His national team career with the Eagles spanned from 1981 to 1995. He won 64 caps, scoring nine goals. He took over the skipper’s band in 1982, and capped his career with the appearance in the 1994 World Cup in Atlanta, USA with a match against Greece which the Super Eagles won 2-0. 

Keshi then took to football coaching, becoming at various times an integral part of the coaching staff for the Nigerian national teams. He was the head coach for the Flying Eagles at the 2001 African Youth Championship which also served as qualification for the 2001 FIFA World Youth Championship. The team could not qualify.

In 2004 Keshi was appointed the head coach of the Togo national team, and he shocked the world by qualifying the minnows for their first World Cup tournament, Germany 2006.

Even with the epochal qualification for the World Cup the Togolese officialdom surprisingly replaced Keshi with the veteran German coach Otto Pfister. The excuse the Togo officials put to use was Togo’s dismal performance in the 2006 African Cup of Nations in Egypt where the team failed to advance to the knock-out stage.  

However, Pfister did not last beyond a controversial World Cup campaign that nearly resulted in a player’s strike over pay. Togo remained without a manager until February 2007 when they re-engaged Keshi in time for a friendly against Cameroon.

Keshi worked as manager of the Mali national football team, after being appointed in April 2008 on a two-year deal. He was sacked in January 2010, after Mali’s early exit in the group stages of the Africa Cup of Nations.

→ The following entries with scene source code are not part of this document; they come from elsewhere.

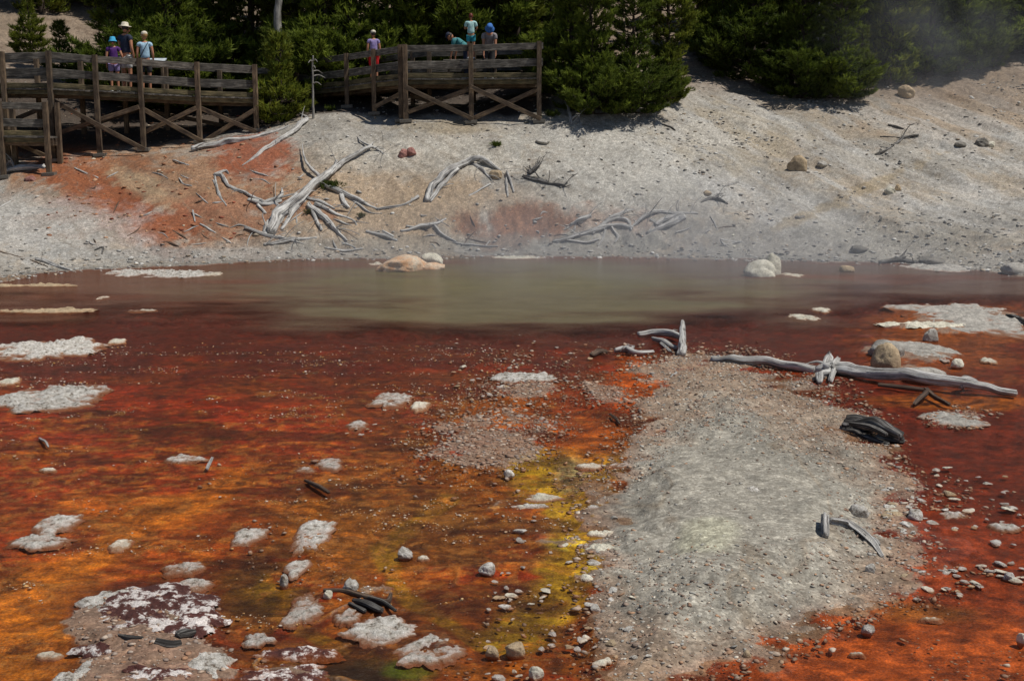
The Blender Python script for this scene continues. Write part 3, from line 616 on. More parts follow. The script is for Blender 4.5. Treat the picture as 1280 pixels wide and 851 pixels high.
def wood(label, parts, mat='drift', name='driftwood', cat='driftwood', group=None):
    """parts: list of (name, [(px, py, radius_m, lift_m)...]); first is the main stem"""
    root = None
    for k, (nm, L_) in enumerate(parts):
        P = ground_pts(L_); rad = np.array([q_[2] for q_ in L_], float)*(.82 if P[0][1] > 25 else .95); lift = np.array([q_[3] if len(q_) > 3 else 0 for q_ in L_], float)
        # a lifted point slides back along the sight line so it keeps its direction
        for i in range(len(P)):
            if lift[i] > 0:
                d = ray(L_[i][0], L_[i][1]); P[i] = P[i]-d*lift[i]*(.9 if P[i][1] > 25 else 1/max(-d[2], .2))
        P[:, 2] += rad*.55
        if root is None: root = empty(name, P[0]); tag(root, label, cat, group)
        V, Fc, gr = tube(P-np.array(root.location), rad, random.randint(1, 900))
        mk(nm, V, Fc, mat, root, True, {'grain': ('FLOAT_VECTOR', gr)})
        if rad.max() > .038 and len(P) > 2:
            for _ in range(random.choice([2, 4, 6]) if P[0][1] > 25 else 1):
                i = random.randrange(len(P)-1); t = random.random(); p = P[i]*(1-t)+P[i+1]*t-np.array(root.location); d = P[i+1]-P[i]; d = d/np.linalg.norm(d)
                d = d*random.uniform(.3, 1)+np.array([random.gauss(0, .6), random.gauss(0, .4), random.uniform(0, .7)]); d /= np.linalg.norm(d); l = random.uniform(.15, .8)*(1 if P[0][1] > 25 else .35); r0 = rad[i]*random.uniform(.16, .36)
                V, Fc, gr = tube(np.array([p, p+d*l*.55+[0, 0, .02], p+d*l+[random.gauss(0, .05), 0, -.04]]), [r0, r0*.6, .006], random.randint(1, 900), 1, 8)
                mk('branch', V, Fc, mat, root, True, {'grain': ('FLOAT_VECTOR', gr)})
    return root
wood('big bleached dead tree with a fan of roots sprawled on the red and tan bank', [
 ('trunk', [(336, 292, .13), (352, 272, .15), (372, 252, .15, .1), (398, 228, .12, .25), (415, 213, .09, .2), (440, 197, .075, .2), (464, 184, .06, .2)]),
 ('branch', [(462, 185, .05, .2), (470, 187, .035, .1), (480, 193, .02)]), ('branch', [(464, 184, .04, .2), (452, 178, .03, .1), (447, 172, .015)]), ('branch', [(462, 184, .03, .2), (468, 178, .012, .2)]),
 ('branch', [(402, 226, .06, .25), (388, 212, .045, .3), (381, 198, .03, .3), (378, 180, .012, .3)]),
 ('branch', [(398, 226, .05, .2), (412, 220, .05, .2), (420, 208, .05, .2), (422, 201, .035, .1)]),
 ('root', [(345, 284, .09), (362, 262, .1), (388, 240, .1, .1)]), ('root', [(330, 292, .07), (345, 268, .09), (374, 246, .08, .1)]), ('root', [(352, 290, .05), (366, 268, .07), (384, 246, .07)]),
 ('root', [(384, 258, .09), (402, 272, .08), (418, 286, .06), (434, 302, .03)]), ('root', [(386, 256, .06), (398, 280, .05), (402, 290, .03)]), ('root', [(392, 258, .06), (418, 268, .05), (440, 276, .03), (446, 283, .02)]),
 ('root', [(380, 246, .05), (404, 254, .06), (418, 262, .03)]), ('branch', [(398, 236, .03), (376, 246, .03), (352, 256, .02)])])
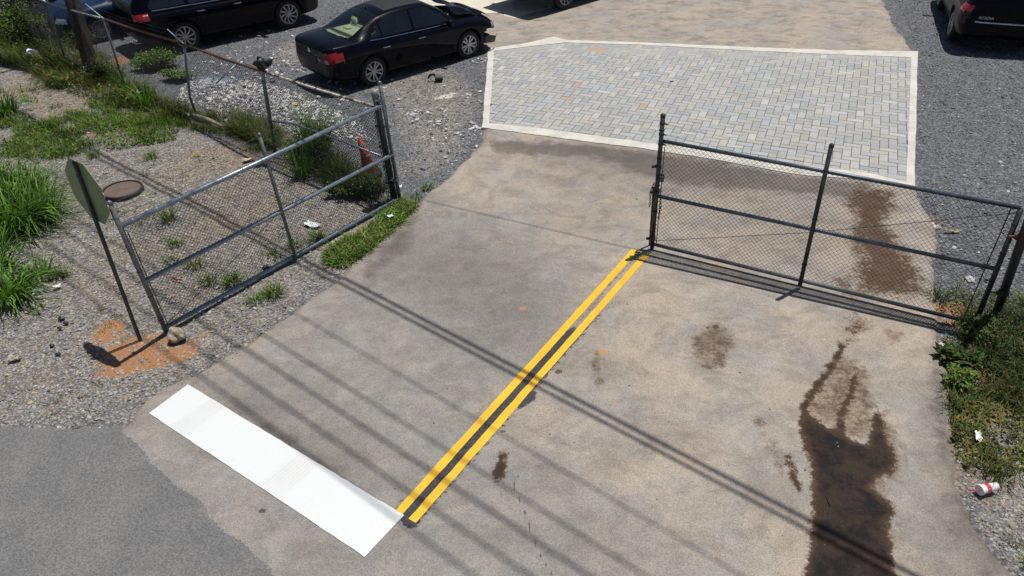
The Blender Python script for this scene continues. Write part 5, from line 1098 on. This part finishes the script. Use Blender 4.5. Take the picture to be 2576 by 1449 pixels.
leafpatch('ground_weeds', G([(-60, 60), (60, 80), (170, 110), (260, 150), (330, 220), (420, 260), (480, 292), (440, 310), (330, 270), (220, 245), (130, 215), (60, 165), (-60, 150)]), 16000, .30, 'weed', .06, -.3, 1.6, 40)
leafpatch('ground_weeds', G([(-60, 215), (130, 260), (330, 280), (460, 300), (440, 350), (330, 370), (230, 380), (60, 410), (-60, 390)]), 12000, .10, 'green', .05, .05, 1.9, 41)
leafpatch('ground_weeds', G([(2395, 880), (2560, 880), (2600, 1200), (2440, 1210), (2400, 1100)]), 3500, .05, 'straw', .05, -.2, 2, 61)
leafpatch('ground_weeds', G([(818, 640), (850, 612), (930, 575), (985, 520), (1046, 512), (1035, 540), (940, 622), (880, 660), (835, 665)]), 3800, .08, 'green', .045, -.5, 3, 42)
leafpatch('ground_weeds', G([(2372, 850), (2420, 840), (2600, 860), (2620, 1240), (2540, 1230), (2440, 1215), (2402, 1150), (2392, 1040), (2385, 960)]), 5200, .09, 'veg', .04, .05, 2.3, 43)
leafpatch('ground_weeds', G([(2360, 745), (2420, 735), (2600, 740), (2600, 900), (2440, 870), (2380, 850)]), 2600, .12, 'weed', .04, -.1, 2, 44)
leafpatch('ground_weeds', G([(700, 350), (850, 400), (895, 440), (985, 480), (985, 510), (900, 520), (800, 450)]), 5000, .22, 'deep', .045, -.1, 2, 45)
leafpatch('ground_weeds', G([(330, 250), (500, 300), (700, 380), (700, 340), (560, 300), (400, 240)]), 4500, .18, 'weed', .045, .0, 2.4, 46)
def plant(name, px, nb, L, spread, W, kind, label, cat='weed', lean=(.35, 1.), group=None, z=0):
    c = at(*px, 0); n = nb; a = RNG.random(n) * 6.283; r = np.sqrt(RNG.random(n)) * spread; X = c.x + r * np.cos(a); Y = c.y + r * np.sin(a)
    V, F, C_ = blades(X, Y, L * RNG.uniform(.55, 1.15, n), W * RNG.uniform(.7, 1.2, n), RNG.uniform(*lean, n), gcol(n, kind), seg=5, az=a + RNG.uniform(-.9, .9, n), droop=1.15)
    g0 = np.array([c.x, c.y, float(ground_z(c.x, c.y))]); o = npmesh(name, V - g0, F, M['leaf'], col=C_); o.location = g0; return tag(o, label, cat, group)
TG = 'tall grass clumps at the left edge'
for px, nb, L, lb_ in (((35, 575), 420, .85, 'largest arching tall grass clump at the left edge'), ((100, 545), 260, .7, 'tall grass clump at the right flank of the left-edge grass, above the gravel'), ((60, 490), 260, .75, 'tall grass clump at the back of the left-edge grass'), ((-30, 500), 300, .9, 'tall grass clump cut by the left edge, level with the manhole'),
                       ((25, 750), 240, .55, 'lower grass clump at the left edge below the tall ones'), ((95, 700), 90, .35, 'small grass clump right of the lower left clump'), ((-25, 690), 200, .6, 'grass clump cut by the left edge below the tall ones'), ((8, 285), 160, .55, 'grass clump at the left edge above the lawn patch')):
    plant('tall_grass', px, int(nb * .8), L, .30 * L / .8 + .08, .027, 'tall', lb_, 'grass clump', (.45, 1.25), TG)
WG = 'leafy weeds on the left gravel'
for px, nb, L, lb_ in (((425, 550), 70, .42, 'upright grassy weed behind the upper rail near the manhole'), ((440, 612), 60, .14, 'flat weed behind the gate mesh, below the upright one'), ((490, 668), 60, .18, 'weed behind the middle of the gate mesh, left part'), ((430, 655), 40, .14, 'small weed near the end post of the open gate'),
                       ((525, 708), 60, .2, 'weed just right of the thin red ribbon'), ((585, 710), 110, .2, 'broad weed behind the bottom rail of the open gate'), ((690, 735), 130, .2, 'weed in front of the bottom rail right of its middle'), ((640, 755), 60, .14, 'small weed in front of the bottom rail'), ((800, 595), 90, .2, 'weed left of the long driveway grass patch'),
                       ((740, 615), 50, .14, 'weed behind the gate beside the white paper'), ((690, 640), 50, .16, 'weed behind the gate left of its stile foot'), ((380, 395), 50, .25, 'wispy weed on gravel above the manhole'), ((235, 390), 60, .2, 'weed at the lower rim of the lawn patch'), ((1075, 470), 60, .14, 'lone weed on yard gravel right of the corner post'), ((1048, 492), 40, .1, 'small weed next to the driveway corner grass'),
                       ((150, 690), 70, .22, 'weed below right of the tall grass'), ((90, 780), 50, .12, 'low sprout on the left gravel'), ((275, 500), 25, .1, 'tiny sprout at the manhole rim')):
    plant('weed', px, nb, L, .10, .012, 'green', lb_, 'weed', (.5, 1.1), WG)
for px, nb, L, lb_ in (((800, 405), 120, 1.15, 'tall reed-like weed behind the rails near the brace rail'), ((760, 440), 60, .6, 'arching weed under the middle rail near the corner'), ((375, 272), 60, .7, 'arching grass at the fence foot left of the bent post'), ((318, 235), 40, .6, 'light green tall blade at the fence')):
    plant('tall_weed', px, nb, L, .13, .024, 'lush', lb_, 'weed', (.15, .9), 'tall weeds along the left fence')
def bush(name, px, R3, nleaf, kind, label, cat='bush', leaf=.045, stems=14, z0=0, group=None, flower=0):
    c = at(*px, 0); gz = float(ground_z(c.x, c.y)); root = empty(name, (c.x, c.y, gz)); tag(root, label, cat, group)
    bm = bmesh.new(); tips = []
    for k in range(stems):
        a = random.uniform(0, 6.283); q = math.sqrt(random.random()); h = R3[2] * random.uniform(.6, 1.) * (1.15 - .45 * q); tip = Vector((math.cos(a) * q * R3[0], math.sin(a) * q * R3[1], h)); mid = Vector((tip.x * .35, tip.y * .35, h * .55))
        tube(bm, [(tip.x * .05, tip.y * .05, -.03), mid, tip], [.008, .006, .002], 4); tips.append((mid, tip))
    bobj('stems', bm, M['stem'], root)
    n = nleaf; i = RNG.integers(0, stems, n); f = RNG.random(n) ** .6; Mi = np.array([t_[0][:] for t_ in tips])[i]; Ti = np.array([t_[1][:] for t_ in tips])[i]
    P = Mi * (1 - f[:, None]) + Ti * f[:, None] + RNG.normal(0, 1, (n, 3)) * np.array([R3[0], R3[1], R3[2]]) * .13; P[:, 2] = np.abs(P[:, 2]) + .02
    a = RNG.random(n) * 6.283; ti = RNG.uniform(-.3, .9, n); ls = leaf * RNG.uniform(.6, 1.3, n)
    u = np.stack([np.cos(a) * np.cos(ti), np.sin(a) * np.cos(ti), np.sin(ti)], 1); v = np.stack([-np.sin(a), np.cos(a), RNG.uniform(-.4, .4, n)], 1)
    V = np.stack([P, P + u * ls[:, None] * .5 + v * ls[:, None] * .26, P + u * ls[:, None], P + u * ls[:, None] * .5 - v * ls[:, None] * .26], 1).reshape(-1, 3); F = np.arange(4 * n).reshape(-1, 4)
    col = gcol(n, kind); 
    if flower: m_ = RNG.random(n) < flower; col[m_] = (.55, .55, .5)
    npmesh('foliage', V, F, M['leaf'], root, col=np.repeat(col, 4, 0)); return root
bush('bush', (80, 108), (.85, .6, .95), 5200, 'green', 'loose rounded bush beyond the fence at top left', leaf=.06, stems=30)
bush('bush', (395, 168), (.55, .38, .36), 4200, 'green', 'bright green low bush behind the rusty rail, below the black SUV', leaf=.06, stems=26)
bush('bush', (440, 200), (.42, .25, .22), 1800, 'green', 'small low bush just right of the bright green one', leaf=.05, stems=16)
bush('bush', (800, 400), (.40, .30, .70), 4200, 'deep', 'dark leafy weed bush between the rails of the open gate', leaf=.05, stems=22)
bush('bush', (885, 490), (.42, .22, .26), 2600, 'deep', 'dark vine bush at the foot of the cone and corner post', leaf=.045, stems=24, flower=.02)
bush('bush', (265, 205), (.55, .40, .55), 3800, 'weed', 'flowering weed bush in front of the utility pole foot', leaf=.03, stems=26, flower=.05)
bush('bush', (130, 95), (.5, .4, .5), 1500, 'weed', 'brownish undergrowth left of the utility pole', leaf=.04, stems=16)
bush('bush', (215, 130), (.35, .3, .6), 1500, 'deep', 'dark shrub between utility pole and blue sedan', leaf=.05, stems=14)
bush('bush', (2540, 870), (.50, .38, .32), 2400, 'tangle', 'large dark vine tangle around the right fence post foot', leaf=.032, stems=70)
bush('bush', (2590, 950), (.50, .50, .24), 1500, 'tangle', 'dark vine tangle cut by the right edge below the post', leaf=.032, stems=60)
bush('bush', (2452, 850), (.35, .25, .25), 1800, 'weed', 'brownish low weeds under the lower end of the dark gate', leaf=.035, stems=16)
bush('bush', (2410, 905), (.22, .16, .12), 420, 'deep', 'broad-leaved weed at the driveway edge, lower right of the gate', leaf=.11, stems=10)
bush('bush', (2415, 960), (.22, .2, .14), 900, 'green', 'leafy weed at the driveway edge below the broad-leaved one', leaf=.05, stems=10)
# clean-up of object names that must read plainly is done by Blender's own suffixes
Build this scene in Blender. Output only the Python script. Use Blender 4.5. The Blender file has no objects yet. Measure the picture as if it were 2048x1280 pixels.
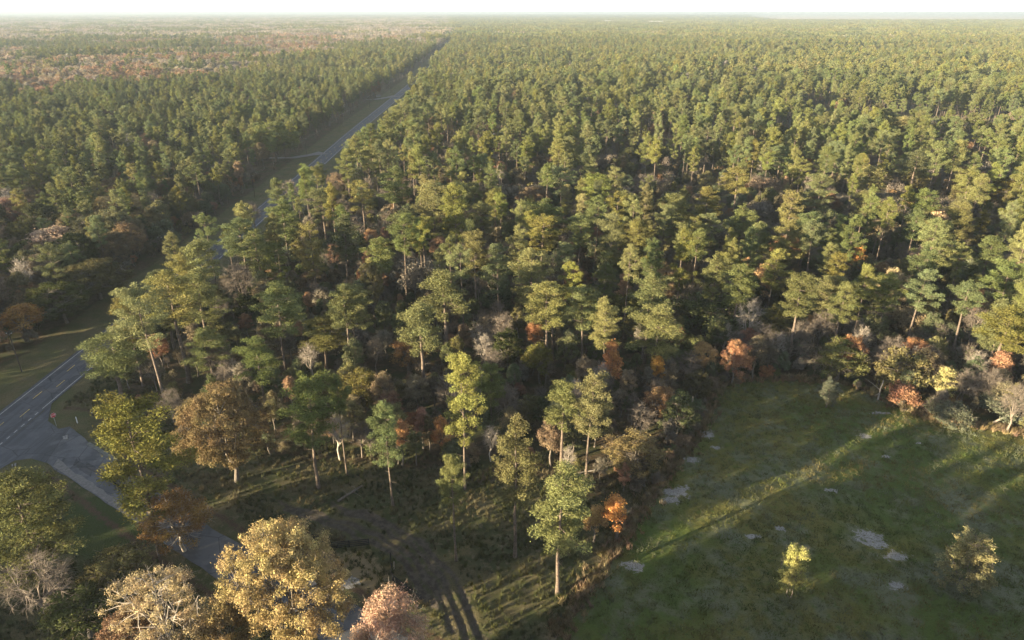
import bpy, math, random
import numpy as np
from mathutils import Vector

# ------------------------------------------------------------------ camera, sky, sun, exposure
S = bpy.context.scene
COL = S.collection
H_CAM = 75.0
PITCH = math.radians(24.29)
F_PX = 1365.0                                   # focal length in pixels of a 2048 wide frame (24 mm on 36 mm)
cam_d = bpy.data.cameras.new('camera')
cam_d.sensor_width = 36.0
cam_d.lens = 36.0 * F_PX / 2048.0
cam_d.clip_start = 1.0
cam_d.clip_end = 80000.0
cam = bpy.data.objects.new('camera', cam_d)
COL.objects.link(cam)
cam.location = (0, 0, H_CAM)
cam.rotation_euler = (math.pi / 2 - PITCH, 0, 0)
S.camera = cam

SUN_EL = math.radians(8.2)
SUN_AZ = math.radians(209.5)                     # counted from the +x axis: the sun stands to the left and a little behind the camera
sdir = Vector((math.cos(SUN_AZ) * math.cos(SUN_EL), math.sin(SUN_AZ) * math.cos(SUN_EL), math.sin(SUN_EL)))
W = bpy.data.worlds.new('World')
S.world = W
W.use_nodes = True
wn = W.node_tree
sky = wn.nodes.new('ShaderNodeTexSky')
sky.sky_type = 'NISHITA'
sky.sun_disc = False
sky.sun_elevation = SUN_EL
sky.sun_rotation = math.pi / 2 - SUN_AZ
sky.air_density = 0.6
sky.dust_density = 0.1
sky.ozone_density = 1.0
bg = wn.nodes['Background']
bg.inputs['Strength'].default_value = 0.085
veil = wn.nodes.new('ShaderNodeHueSaturation')       # a thin, even milky veil over the whole sky
veil.inputs['Saturation'].default_value = 0.42
wn.links.new(sky.outputs['Color'], veil.inputs['Color'])
wn.links.new(veil.outputs['Color'], bg.inputs['Color'])
sun_d = bpy.data.lights.new('sun', 'SUN')
sun_d.energy = 5.0
sun_d.angle = math.radians(0.6)
sun_d.color = (1.0, 0.81, 0.53)
sun = bpy.data.objects.new('sun', sun_d)
COL.objects.link(sun)
sun.location = (0, 0, 300)
sun.rotation_euler = (-sdir).to_track_quat('-Z', 'Y').to_euler()
VS = S.view_settings
VS.view_transform = 'Standard'
VS.look = 'None'
VS.gamma = 1.0
VS.use_curve_mapping = False
VS.exposure = 2.7
S.cycles.max_bounces = 4
S.cycles.diffuse_bounces = 2
S.cycles.glossy_bounces = 1
S.cycles.transmission_bounces = 2
S.cycles.transparent_max_bounces = 4
S.cycles.volume_bounces = 1
S.cycles.use_denoising = True
S.cycles.use_adaptive_sampling = True
S.cycles.adaptive_threshold = 0.02
S.cycles.caustics_reflective = False
S.cycles.caustics_refractive = False
S.cycles.sample_clamp_indirect = 4.0
HAZE_DENSITY = 0.00013

# ------------------------------------------------------------------ helpers
R = random.Random(7)
CP, SP = math.cos(PITCH), math.sin(PITCH)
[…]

Keshi was eventually appointed the head coach of the Super Eagles in 2011. He of course led Nigeria to qualification for the 2013 Africa Cup of Nations, which the Super Eagles went on to win, defeating Burkina Faso 1–0 in the final. The following day, there was the disturbing news that Keshi had handed-in his resignation. The resignation was rescinded a day after.

Keshi was married with four children to his beloved wife Kate (nee Aburime) for 30 years. She died on December 10, 2015.   

Keshi died on June 7, 2016, having left an everlasting legacy as Nigeria’s football icon who was in death honoured by Google with a doodle.